A casa avrà probabilmente ricevuto più di una proposta, in relazione alla floridezza della giovane età, ed avrà subito critiche più o meno dure da parte di conoscenti o familiari che, meno di lei, credevano nel ritorno dello sperduto e sfortunato protagonista della seconda guerra mondiale. Eppure non ha esitato: quando il suo lui ha fatto ritorno in patria, Giò aveva da qualche mese compiuto i venti anni e riceveva il meritato premio per aver atteso lungamente e, negli ultimi diciannove mesi, senza sapere perché, il suo cavaliere errante. Giò ha sempre fermamente creduto che, nonostante la scarsità e, in seguito, l’assoluta mancanza di notizie, Tonino sarebbe tornato, un giorno o l’altro, a stringerla tra le sue braccia.

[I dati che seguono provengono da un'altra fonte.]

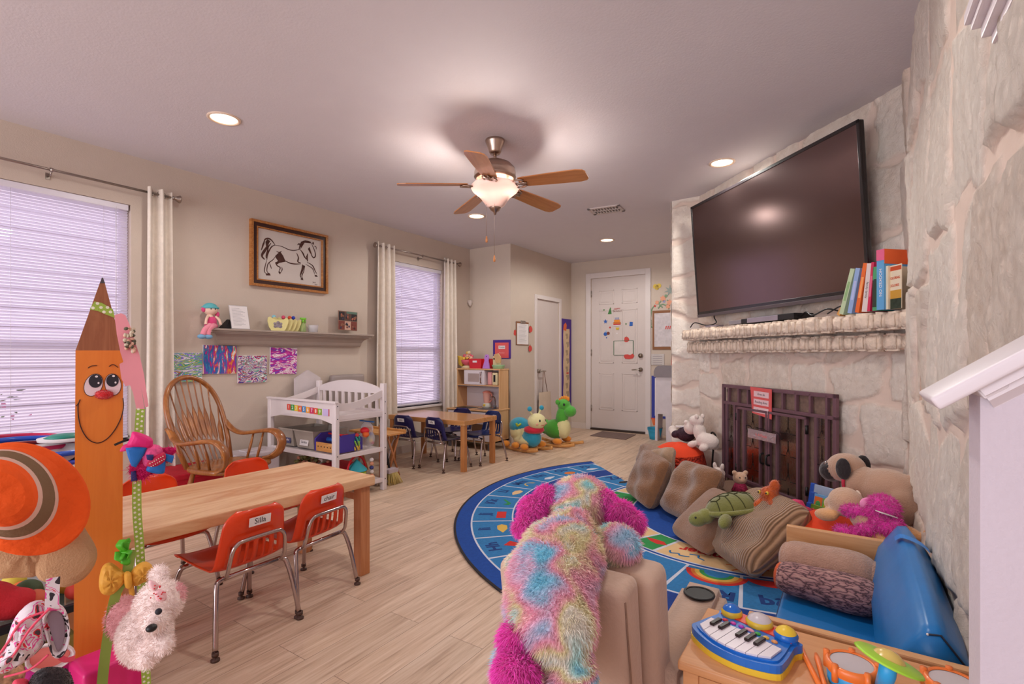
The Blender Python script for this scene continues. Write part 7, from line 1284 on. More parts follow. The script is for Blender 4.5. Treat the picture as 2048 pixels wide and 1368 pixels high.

Inframmezzate alle avventure militari ed alle vicende post-militari di Tonino, ho raccolto alcune sensazioni trasmessemi dalla memoria di Giorgina, la protagonista femminile della vicenda, che da sessanta anni ed oltre condivide con lui i crucci e le gioie della convivenza matrimoniale.
Nei suoi resoconti, spicca la necessità di ricevere notizie e la continua ricerca del prete o del Conte di turno, personaggi influenti nella povera società contadina, che fossero in grado di entrare in contatto con il suo uomo, oltre l’Adriatico, o quantomeno con qualcuno che ne avesse sentito parlare. Ciò che prevale nei suoi ricordi, tuttavia, è ben altro. Di continuo si respira la fresca brezza della speranza e, nonostante tutto, la fiducia nei disegni del destino che, dapprincipio crudele, possa saldare il grave debito, restituendole il maltolto ancora prima di goderne realmente il contatto.

Il caro vicino di casa, premonitore sul letto di morte, è l’ultimo, disperato appiglio a cui aggrappare la speranza del ritorno, di lì a breve concretizzatosi nell’abbraccio del futuro consorte.